Sono 35 gli indagati dell’inchiesta «Neve di marzo» sfociata 48 ore fa a Vieste nell’arresto di 13 persone (altre 2 sono da rintracciare) da parte dei carabinieri del nucleo investigativo di Foggia e del comando provinciale, in esecuzione delle ordinanze di custodia cautelare (12 in carcere, 3 ai domiciliari) firmate dal gip di Bari Giuseppe De Benedictis su richiesta della Dda che chiedeva una ventina di arresti. Sono 240 i capi d’imputazione contestati a vario titolo ai 35 indagati per fatti del 2017 e 2018: traffico di droga aggravato dalla mafiosità, centinaia di singoli episodi di spaccio di cocaina, hashish e marijuana; alcune imputazioni di porto e detenzione illegale di armi.
«L’inchiesta “Neve di marzo” ha smantellato il clan Raduano», come sostenuto dai pm nella conferenza stampa svoltasi mercoledì mattina a Bari. È infatti la prosecuzione dell’indagine che il 7 agosto 2018 portò al fermo del presunto capo clan Marco Raduano, del nipote Liberantonio Azzarone e di Luigi e Gianluigi Troiano dei quali la Dda chiede la condanna nel processo abbreviato in corso davanti al gup di Bari.
Ecco chi sono i 13 garganici arrestati nel blitz di 48 ore fa. Carcere per i viestani Danilo Pietro Della Malva, 33 anni, detto «meticcio»; Michele Notarangelo, 23 anni, alias «Cristofaro» (l’ordinanza gli è stata notificata in cella, essendo stato fermato il 18 ottobre scorso sempre dai carabinieri su decreto della Dda per il tentato omicidio di Giovanni Cristalli avvenuto il 14 ottobre scorso); Orazio Lucio Coda, 30 anni: Nicola Monacis, 30 anni, detto «lampadina»; Davide Carpano, 28 anni, detto «Daviduccio»; Giuseppe Lo Russo, 21 anni alias «Il nero»; Francesco Paolo De Vita, 25 anni; Carlo Sicignano, 23 anni; Bruno Rinaldi, 20 anni; Gianmichele Ciuffreda, 32 anni, alias «Paparedd»; Paolo Casamassima di 33 anni. Disposti i domiciliari per Giovanna Grilli, 23 anni di Monte Sant’Angelo; e Luca Pio De Vita, 20 anni di Vieste, detto «Lucapone». Altri due giovani viestani – per uno disposto il carcere per l’altro i domiciliari – non sono stati ancora rintracciati.

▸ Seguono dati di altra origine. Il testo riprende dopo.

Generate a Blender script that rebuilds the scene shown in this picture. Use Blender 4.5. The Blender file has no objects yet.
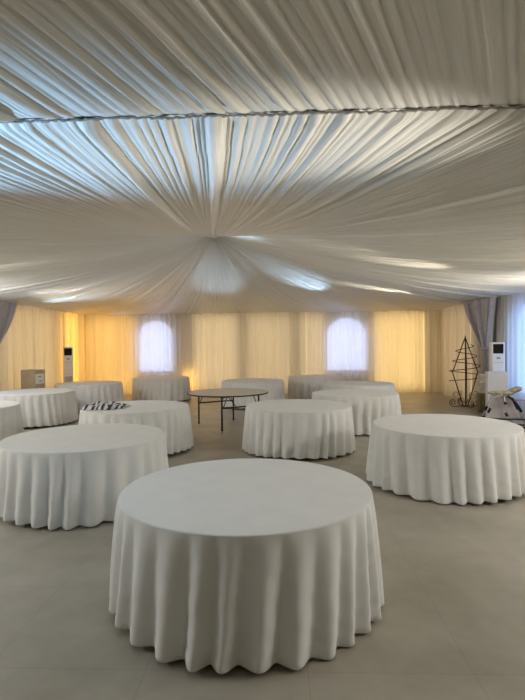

Il più grave reato di traffico di droga viene contestato a una quindicina di viestani (compresi Raduano, Azzarone e Gianluigi Troiano già a processo ed un minorenne) con le aggravanti di aver fatto parte di un’associazione composta da più di dieci persone; dell’ingente quantitativo di sostanze stupefacenti; e della mafiosità in quanto «l’associazione si avvaleva del cosiddetto “metodo mafioso”» recita il capo d’imputazione della Dda «con minacce e violenze consumate nei confronti dei soggetti che, senza rivolgersi al loro gruppo capeggiato da Raduano, intendevano spacciare a Vieste; e si approvvigionavano di droga da altri soggetti e gruppi criminali». Le indagini poggiano essenzialmente su intercettazioni telefoniche e soprattutto ambientali, con l’utilizzo anche di riprese video, sistema gps per localizzare i veicoli. Un riscontro a quanto emergeva dalle intercettazioni va cercato – dicono carabinieri, Dda e gip – in una serie di arresti in flagranza e sequestri di droga. Nelle 285 pagine dell’ordinanza cautelare del gip c’è spazio anche per una ricostruzione della guerra di mafia viestana, «una vera e propria faida per il conseguimento della leadership nell’esecuzione delle attività illecite sul territorio, in primis per assicurarsi i lauti profitti derivanti dal narcotraffico. L’inizio della faida» annota il giudice De Benedictis «si può fissare con l’omicidio di Angelo Notarangelo, alias “cintaridd” avvenuto il 25 gennaio del 2015: era il capo indiscusso della malavita viestana. Alla sua morte la gestione degli affari illeciti passò nelle mani del nipote Pasquale Notarangelo, che mantenne bene o male unita la consorteria malavitosa, fin quando scomparve a maggio 2017 vittima della lupara bianca. A quel punto il gruppo si spezzò in due fazioni, una capeggiata da Raduano che era stato uno dei fidati luogotenenti di Angelo Notarangelo; e l’altra da Girolamo Perna, parigrado di Raduano», ucciso il 26 aprile scorso. «I rapporti tra le due fazioni» prosegue l’analisi del gip «divennero subito conflittuali, come dimostra il sanguinoso botta e risposta a suon di omicidi che ha visto cadere, come in un gioco di scacchi, pedine ora dell’uno ora dell’altro schieramento, nato dalla compagine una volta unita».